Day 199: Exam Nightmares

The beginning of this week as I started studying ‘for real’ for my exams, I had two exam nightmares in a row. In the first one I had started doing the exam and was pretty much writing down and selecting whatever as I hadn’t really studied to have a ‘good grade’ but just to pass. After a while of doing the exam I got distracted and started doing other stuff (for some reason I was doing the exam in Belgium in my parents’ house where I used to live, so I could leave the room and do other things). Then I suddenly realise that my two-hour time limit is about to run out and I run back to the exam papers to finish them, and then I realise that I wasn’t supposed to write the answers on the exam papers themselves, but on separate sheets. So I’m going ‘Fuck, Fuck, Fuck, Shit, Shit, Shit’ and I quickly start copying over what I wrote. Because time is running out like really fast, I am writing at superspeed and notice that my handwriting is barely illegible. More ‘Shit, Fuck, Shit, Fuck’. As I am copying and thus re-reading my answers, I suddenly realise how many of my answers aren’t straight but just ‘circling around the question’ where I say things without really saying anything. So now I’m really freaking out because I am both running out of time and it’s becoming evident that even if I had time to write everything down – I’d probably still fail.

Then I see that there are old notebooks lying around from my brother on the same subject ( a subject I haven’t even heard about in my ‘wake life’ and so don’t even have this subject this semester), and I peak at what is in the notes and see that he has given completely different answers to some of the questions and I go ‘Oh oh’ because it’s clear that I won’t be able to pull off ‘pretending I know the material’ because I can see the answers are quite specific and its obvious looking at what I wrote that I don’t have a clue what I am talking about.

At some point time runs out and I wake up. I’m covered in sweat and freaked out.

The second dream/nightmare was very vague and wasn’t me doing an actual exam but was only about the exam schedule and preparing for the exam and gathering notes – but the main stressor was the schedule, just looking at the days and the times made me nervous. This one also played out in Belgium.

So what I found quite interesting in both these dreams is that the play-out takes place in Belgium – and not in South Africa where I am currently having exams. This reminded me that most of my exam stress and worries took place where I grew up. I can see there is a difference studying for exams, here, now, compared to how I used to study exams in Belgium. But even though there’s a difference in situation, simply because there are some symbols and variables the same –all those memories from the past get reloaded right back and come interfere with what I am doing now.
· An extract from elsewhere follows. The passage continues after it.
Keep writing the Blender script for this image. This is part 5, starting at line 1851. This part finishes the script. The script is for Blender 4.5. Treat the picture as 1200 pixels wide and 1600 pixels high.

It’s like the mind is going “oh oh, ‘exams’ and ‘schedule’ --- I know this one!!!” and then proudly goes and digs into the archives of the past and digs up old records containing thoughts, feelings and emotions and starts playing the record to make everything feel like ‘the good old times’.

So within the next couple of posts I want to investigate my relationship towards studying, exams and grades to remove the garbage from the past so I can study in peace lol.